Eine Liebesgeschichte auf den Kopf stellen zu wollen, ist zwar keine neue Idee, aber für das amerikanische Kino ungewöhnlich und im europäischen selten. Geschickt verdreht The Age of Adaline jedes seiner Motive ins jeweilige Gegenteil und kurbelt es ab und zu wieder zurück.

Text: Pierre Lachat / 17. Juni 2015

Eine Liebesgeschichte auf den Kopf stellen zu wollen, ist zwar keine neue Idee, aber für das amerikanische Kino ungewöhnlich und im europäischen selten. Geschickt verdreht The Age of Adaline jedes seiner Motive ins jeweilige Gegenteil und kurbelt es ab und zu wieder zurück. Kaum ein Schritt oder Tritt ist vorhersehbar, und was sich dann vollzieht, ist eine Wendung, die preiszugeben sträflich wäre und dem Leser gegenüber unfair, weil sie für einmal so gut wie unmöglich zu erraten ist.

Trotzdem, was so entsteht, ist ein Stück Hollywood, das wohl da und dort herkömmlich anmuten wird. Eine etwas straffere Stilisierung hätte kaum geschadet. Dennoch verfällt der Film nie in das oft dumpf Repetitive eines Amüsements für die ganze Familie. Da werden keine Erwartungen angehäuft, die sich dann prompt erfüllen, um Dank zu ernten, wie an einem Kindergeburtstag.

Die einzige Frage, die sich stellt, kann nur lauten: Wie soll dergleichen bloss gut gehen?

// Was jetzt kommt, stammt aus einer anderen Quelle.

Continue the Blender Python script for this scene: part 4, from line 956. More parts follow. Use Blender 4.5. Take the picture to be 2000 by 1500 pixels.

Gibt es einen Weg aus dem angerichteten Kuddelmuddel heraus, wo es doch an den Haaren herbeigezogen ist? Auch ist es im vollen Sinn des Wortes von historisch erstmaliger Art und kommt nur in den Phantasien eines Spassvogels überhaupt vor. Es ist vielsagend, dass sich der Kern des entscheidenden einen Hokuspokus nur über einen im Off gesprochenen Kommentar erläutern lässt. Die paar Sätze beanspruchen kein seriöses Verständnis und verlegen die Handlung nach der komödiantischen Seite hin.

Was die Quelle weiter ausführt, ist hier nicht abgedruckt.